ISLAMABAD, Oct 2: The Employees Old-age Benefit Institution (EOBI) will continue to be under the control of the federal government because most of the stakeholders have opposed its transfer to provinces as required under the Eighteenth Amendment.

The stakeholders – workers belonging to smaller provinces, trade unions, chambers of commerce and industry and the International Labour Organisation – are all opposed to the EOBI’s devolution to the provinces, institution’s chairman Zafar Iqbal Gondal said.

After completion of the devolution process the EOBI had been left with the centre on the plea that its fate would be decided later. It has now been merged with the Human Resource Development Division of the federal government.

Sources said that EOBI`s devolution would not serve workers` interests and would lead to unequal distribution of its assets worth trillion of rupees, particularly in smaller provinces where most industries are running in loss and where the number of units is much less than in Punjab and Sindh. A large number of people from Khyber-Pakhtunkhwa and Balochistan are working out of these provinces in Karachi, Lahore, Faisalabad, etc., and in case of devolution their share of EOBI contribution will go to the provinces where they are employed instead of the areas of their origin.

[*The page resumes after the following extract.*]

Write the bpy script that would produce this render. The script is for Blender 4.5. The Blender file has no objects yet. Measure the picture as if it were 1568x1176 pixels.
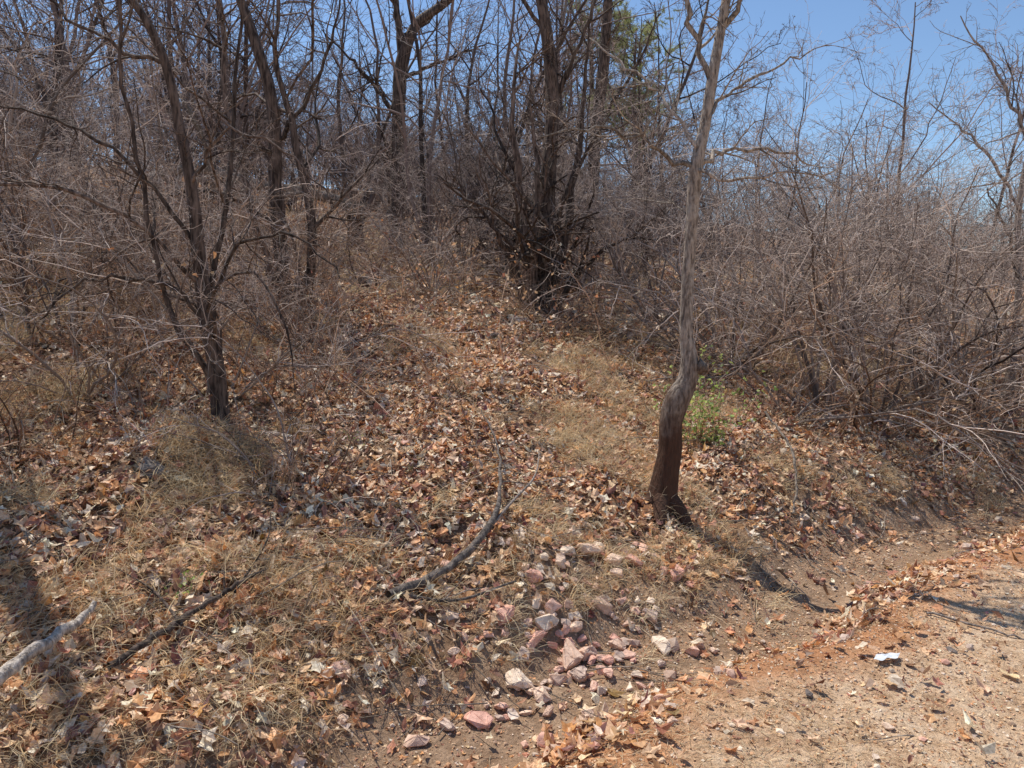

The total EOBI contribution of Khyber-Pakhtunkhwa province is less than the contribution of Faisalabad. The workers` share in the EOBI`s funds will be likewise.

The sources said that`s why Punjab and Sindh were supporting devolution and smaller provinces were opposing it. The smaller provinces demand an equal share in the EOBI`s assets.

The EOBI`s chairman said it was because of these issues that the institution would not be devolved, adding it would serve workers better by remaining with the centre.

Mr Gondal said several initiatives were being taken to provide facilities to the workers registered with the social safety net and their children, including dowry, health care and education.